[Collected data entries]
- - -
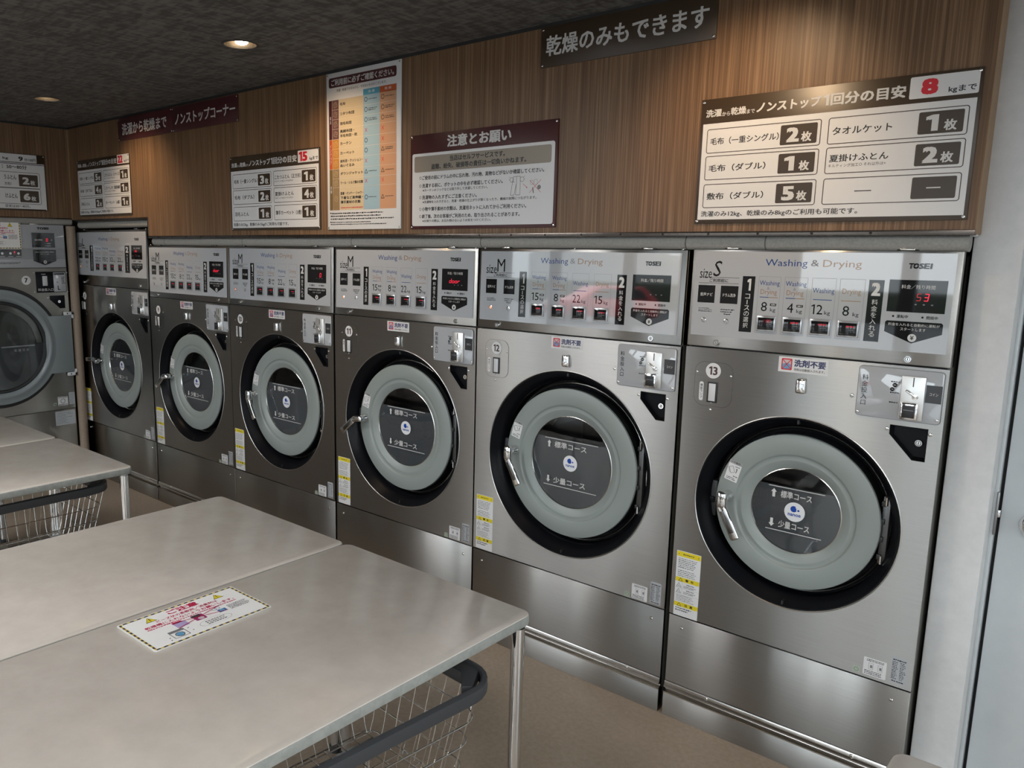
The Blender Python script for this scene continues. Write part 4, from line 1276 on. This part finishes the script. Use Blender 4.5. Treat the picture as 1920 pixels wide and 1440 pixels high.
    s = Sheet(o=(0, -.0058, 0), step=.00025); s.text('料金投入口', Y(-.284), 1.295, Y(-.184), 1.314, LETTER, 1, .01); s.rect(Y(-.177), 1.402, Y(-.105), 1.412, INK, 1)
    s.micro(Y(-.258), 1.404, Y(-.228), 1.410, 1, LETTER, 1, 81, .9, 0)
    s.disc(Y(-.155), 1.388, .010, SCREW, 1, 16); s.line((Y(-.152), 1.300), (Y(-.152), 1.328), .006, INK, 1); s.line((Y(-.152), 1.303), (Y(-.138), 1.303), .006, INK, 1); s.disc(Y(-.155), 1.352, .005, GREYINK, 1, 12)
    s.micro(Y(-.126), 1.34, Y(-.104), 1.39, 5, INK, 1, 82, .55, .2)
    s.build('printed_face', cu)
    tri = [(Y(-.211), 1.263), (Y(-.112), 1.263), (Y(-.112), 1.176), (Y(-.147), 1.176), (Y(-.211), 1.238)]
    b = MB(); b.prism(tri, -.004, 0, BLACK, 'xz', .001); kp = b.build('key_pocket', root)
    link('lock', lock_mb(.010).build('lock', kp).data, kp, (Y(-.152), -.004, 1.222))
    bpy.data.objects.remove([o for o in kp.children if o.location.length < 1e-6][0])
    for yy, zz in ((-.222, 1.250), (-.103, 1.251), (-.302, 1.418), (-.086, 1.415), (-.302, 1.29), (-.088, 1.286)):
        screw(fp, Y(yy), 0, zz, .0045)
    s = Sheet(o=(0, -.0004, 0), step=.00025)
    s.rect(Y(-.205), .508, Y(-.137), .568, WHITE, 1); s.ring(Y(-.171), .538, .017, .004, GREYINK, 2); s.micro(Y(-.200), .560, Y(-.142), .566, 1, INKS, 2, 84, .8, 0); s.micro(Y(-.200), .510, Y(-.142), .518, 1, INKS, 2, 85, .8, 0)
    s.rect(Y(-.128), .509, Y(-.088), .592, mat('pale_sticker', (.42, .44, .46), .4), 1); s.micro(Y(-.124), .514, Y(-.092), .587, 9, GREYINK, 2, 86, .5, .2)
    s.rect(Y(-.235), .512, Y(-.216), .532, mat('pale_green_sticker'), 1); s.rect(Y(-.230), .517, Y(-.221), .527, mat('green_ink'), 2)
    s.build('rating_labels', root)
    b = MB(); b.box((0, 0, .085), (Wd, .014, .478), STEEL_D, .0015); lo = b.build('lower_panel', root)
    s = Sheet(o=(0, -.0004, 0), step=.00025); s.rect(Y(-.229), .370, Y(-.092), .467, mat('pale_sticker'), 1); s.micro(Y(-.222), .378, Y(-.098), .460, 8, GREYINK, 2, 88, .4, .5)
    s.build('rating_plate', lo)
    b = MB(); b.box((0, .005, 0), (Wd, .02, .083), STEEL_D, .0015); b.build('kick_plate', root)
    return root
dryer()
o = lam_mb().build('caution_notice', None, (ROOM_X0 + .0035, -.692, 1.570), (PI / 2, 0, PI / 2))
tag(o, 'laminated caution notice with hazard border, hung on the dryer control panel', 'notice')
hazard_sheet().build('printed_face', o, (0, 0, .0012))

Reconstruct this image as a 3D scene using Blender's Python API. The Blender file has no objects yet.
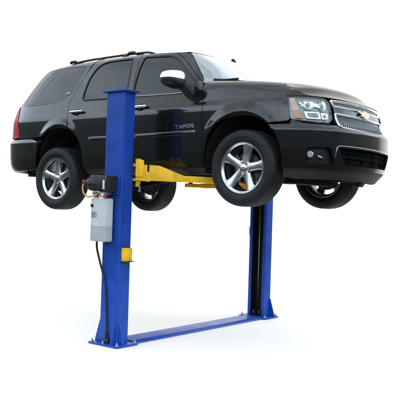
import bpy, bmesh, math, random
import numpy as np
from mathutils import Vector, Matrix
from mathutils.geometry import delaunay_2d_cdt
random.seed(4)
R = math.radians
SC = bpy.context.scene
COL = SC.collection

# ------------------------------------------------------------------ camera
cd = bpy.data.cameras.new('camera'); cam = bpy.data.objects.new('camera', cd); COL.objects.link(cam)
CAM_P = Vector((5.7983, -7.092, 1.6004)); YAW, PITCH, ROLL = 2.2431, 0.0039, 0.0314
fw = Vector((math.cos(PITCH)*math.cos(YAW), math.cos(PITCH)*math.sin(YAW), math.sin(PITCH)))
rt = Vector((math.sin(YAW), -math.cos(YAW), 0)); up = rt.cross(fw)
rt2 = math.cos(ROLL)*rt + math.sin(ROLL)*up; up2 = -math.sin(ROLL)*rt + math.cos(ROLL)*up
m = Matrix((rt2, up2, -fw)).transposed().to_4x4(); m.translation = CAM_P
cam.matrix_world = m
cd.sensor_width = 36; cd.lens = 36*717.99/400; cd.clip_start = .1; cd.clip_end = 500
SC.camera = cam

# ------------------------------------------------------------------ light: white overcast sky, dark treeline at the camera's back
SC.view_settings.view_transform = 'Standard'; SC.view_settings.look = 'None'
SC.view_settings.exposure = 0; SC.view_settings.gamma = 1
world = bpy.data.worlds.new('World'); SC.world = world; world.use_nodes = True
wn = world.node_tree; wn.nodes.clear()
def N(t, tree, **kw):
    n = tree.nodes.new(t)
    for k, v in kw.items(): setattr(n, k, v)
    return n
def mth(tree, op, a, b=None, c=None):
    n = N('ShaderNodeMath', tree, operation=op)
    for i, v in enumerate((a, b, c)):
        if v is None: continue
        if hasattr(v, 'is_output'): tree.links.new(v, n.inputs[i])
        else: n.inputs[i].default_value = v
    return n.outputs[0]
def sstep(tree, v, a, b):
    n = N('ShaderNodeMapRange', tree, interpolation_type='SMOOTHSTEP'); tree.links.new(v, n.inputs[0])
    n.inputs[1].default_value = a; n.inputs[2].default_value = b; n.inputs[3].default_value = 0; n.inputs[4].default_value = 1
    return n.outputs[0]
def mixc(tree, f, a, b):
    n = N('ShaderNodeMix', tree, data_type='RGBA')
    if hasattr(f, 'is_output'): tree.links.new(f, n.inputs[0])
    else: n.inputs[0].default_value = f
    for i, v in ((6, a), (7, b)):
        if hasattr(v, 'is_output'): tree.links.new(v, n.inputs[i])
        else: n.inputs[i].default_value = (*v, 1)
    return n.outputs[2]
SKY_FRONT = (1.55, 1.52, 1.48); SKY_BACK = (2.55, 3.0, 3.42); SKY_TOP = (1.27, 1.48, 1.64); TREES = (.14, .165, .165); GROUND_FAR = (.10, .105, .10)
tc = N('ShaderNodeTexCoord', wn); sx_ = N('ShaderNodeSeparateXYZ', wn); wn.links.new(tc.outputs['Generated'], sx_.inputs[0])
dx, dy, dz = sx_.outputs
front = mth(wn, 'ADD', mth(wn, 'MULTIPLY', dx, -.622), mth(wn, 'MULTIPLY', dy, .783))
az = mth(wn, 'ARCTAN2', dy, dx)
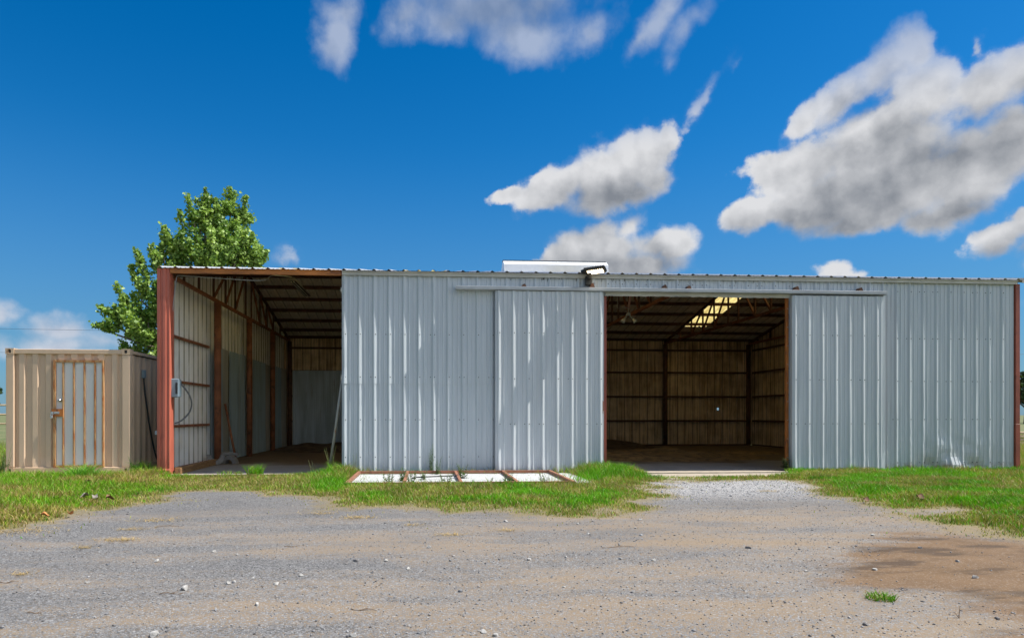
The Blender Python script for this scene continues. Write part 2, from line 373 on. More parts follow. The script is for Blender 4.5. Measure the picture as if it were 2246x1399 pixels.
- - -
Pictures stay out; reproduce every line of the records exactly.

The Blender Python script for this scene continues. Write part 4, from line 1276 on. This part finishes the script. Use Blender 4.5. Treat the picture as 1920 pixels wide and 1440 pixels high.
    s = Sheet(o=(0, -.0058, 0), step=.00025); s.text('料金投入口', Y(-.284), 1.295, Y(-.184), 1.314, LETTER, 1, .01); s.rect(Y(-.177), 1.402, Y(-.105), 1.412, INK, 1)
    s.micro(Y(-.258), 1.404, Y(-.228), 1.410, 1, LETTER, 1, 81, .9, 0)
    s.disc(Y(-.155), 1.388, .010, SCREW, 1, 16); s.line((Y(-.152), 1.300), (Y(-.152), 1.328), .006, INK, 1); s.line((Y(-.152), 1.303), (Y(-.138), 1.303), .006, INK, 1); s.disc(Y(-.155), 1.352, .005, GREYINK, 1, 12)
    s.micro(Y(-.126), 1.34, Y(-.104), 1.39, 5, INK, 1, 82, .55, .2)
    s.build('printed_face', cu)
    tri = [(Y(-.211), 1.263), (Y(-.112), 1.263), (Y(-.112), 1.176), (Y(-.147), 1.176), (Y(-.211), 1.238)]
    b = MB(); b.prism(tri, -.004, 0, BLACK, 'xz', .001); kp = b.build('key_pocket', root)
    link('lock', lock_mb(.010).build('lock', kp).data, kp, (Y(-.152), -.004, 1.222))
    bpy.data.objects.remove([o for o in kp.children if o.location.length < 1e-6][0])
    for yy, zz in ((-.222, 1.250), (-.103, 1.251), (-.302, 1.418), (-.086, 1.415), (-.302, 1.29), (-.088, 1.286)):
        screw(fp, Y(yy), 0, zz, .0045)
    s = Sheet(o=(0, -.0004, 0), step=.00025)
    s.rect(Y(-.205), .508, Y(-.137), .568, WHITE, 1); s.ring(Y(-.171), .538, .017, .004, GREYINK, 2); s.micro(Y(-.200), .560, Y(-.142), .566, 1, INKS, 2, 84, .8, 0); s.micro(Y(-.200), .510, Y(-.142), .518, 1, INKS, 2, 85, .8, 0)
    s.rect(Y(-.128), .509, Y(-.088), .592, mat('pale_sticker', (.42, .44, .46), .4), 1); s.micro(Y(-.124), .514, Y(-.092), .587, 9, GREYINK, 2, 86, .5, .2)
    s.rect(Y(-.235), .512, Y(-.216), .532, mat('pale_green_sticker'), 1); s.rect(Y(-.230), .517, Y(-.221), .527, mat('green_ink'), 2)
    s.build('rating_labels', root)
    b = MB(); b.box((0, 0, .085), (Wd, .014, .478), STEEL_D, .0015); lo = b.build('lower_panel', root)
    s = Sheet(o=(0, -.0004, 0), step=.00025); s.rect(Y(-.229), .370, Y(-.092), .467, mat('pale_sticker'), 1); s.micro(Y(-.222), .378, Y(-.098), .460, 8, GREYINK, 2, 88, .4, .5)
    s.build('rating_plate', lo)
    b = MB(); b.box((0, .005, 0), (Wd, .02, .083), STEEL_D, .0015); b.build('kick_plate', root)
    return root
dryer()
o = lam_mb().build('caution_notice', None, (ROOM_X0 + .0035, -.692, 1.570), (PI / 2, 0, PI / 2))
tag(o, 'laminated caution notice with hazard border, hung on the dryer control panel', 'notice')
hazard_sheet().build('printed_face', o, (0, 0, .0012))

Reconstruct this image as a 3D scene using Blender's Python API. The Blender file has no objects yet.
import bpy, bmesh, math, random
import numpy as np
from mathutils import Vector, Matrix
from mathutils.geometry import delaunay_2d_cdt
random.seed(4)
R = math.radians
SC = bpy.context.scene
COL = SC.collection

# ------------------------------------------------------------------ camera
cd = bpy.data.cameras.new('camera'); cam = bpy.data.objects.new('camera', cd); COL.objects.link(cam)
CAM_P = Vector((5.7983, -7.092, 1.6004)); YAW, PITCH, ROLL = 2.2431, 0.0039, 0.0314
fw = Vector((math.cos(PITCH)*math.cos(YAW), math.cos(PITCH)*math.sin(YAW), math.sin(PITCH)))
rt = Vector((math.sin(YAW), -math.cos(YAW), 0)); up = rt.cross(fw)
rt2 = math.cos(ROLL)*rt + math.sin(ROLL)*up; up2 = -math.sin(ROLL)*rt + math.cos(ROLL)*up
m = Matrix((rt2, up2, -fw)).transposed().to_4x4(); m.translation = CAM_P
cam.matrix_world = m
cd.sensor_width = 36; cd.lens = 36*717.99/400; cd.clip_start = .1; cd.clip_end = 500
SC.camera = cam

# ------------------------------------------------------------------ light: white overcast sky, dark treeline at the camera's back
SC.view_settings.view_transform = 'Standard'; SC.view_settings.look = 'None'
SC.view_settings.exposure = 0; SC.view_settings.gamma = 1
world = bpy.data.worlds.new('World'); SC.world = world; world.use_nodes = True
wn = world.node_tree; wn.nodes.clear()
def N(t, tree, **kw):
    n = tree.nodes.new(t)
    for k, v in kw.items(): setattr(n, k, v)
    return n
def mth(tree, op, a, b=None, c=None):
    n = N('ShaderNodeMath', tree, operation=op)
    for i, v in enumerate((a, b, c)):
        if v is None: continue
        if hasattr(v, 'is_output'): tree.links.new(v, n.inputs[i])
        else: n.inputs[i].default_value = v
    return n.outputs[0]
def sstep(tree, v, a, b):
    n = N('ShaderNodeMapRange', tree, interpolation_type='SMOOTHSTEP'); tree.links.new(v, n.inputs[0])
    n.inputs[1].default_value = a; n.inputs[2].default_value = b; n.inputs[3].default_value = 0; n.inputs[4].default_value = 1
    return n.outputs[0]
def mixc(tree, f, a, b):
    n = N('ShaderNodeMix', tree, data_type='RGBA')
    if hasattr(f, 'is_output'): tree.links.new(f, n.inputs[0])
    else: n.inputs[0].default_value = f
    for i, v in ((6, a), (7, b)):
        if hasattr(v, 'is_output'): tree.links.new(v, n.inputs[i])
        else: n.inputs[i].default_value = (*v, 1)
    return n.outputs[2]
SKY_FRONT = (1.55, 1.52, 1.48); SKY_BACK = (2.55, 3.0, 3.42); SKY_TOP = (1.27, 1.48, 1.64); TREES = (.14, .165, .165); GROUND_FAR = (.10, .105, .10)
tc = N('ShaderNodeTexCoord', wn); sx_ = N('ShaderNodeSeparateXYZ', wn); wn.links.new(tc.outputs['Generated'], sx_.inputs[0])
dx, dy, dz = sx_.outputs
front = mth(wn, 'ADD', mth(wn, 'MULTIPLY', dx, -.622), mth(wn, 'MULTIPLY', dy, .783))
az = mth(wn, 'ARCTAN2', dy, dx)
The Blender Python script for this scene continues. Write part 2, from line 373 on. More parts follow. The script is for Blender 4.5. Measure the picture as if it were 2246x1399 pixels.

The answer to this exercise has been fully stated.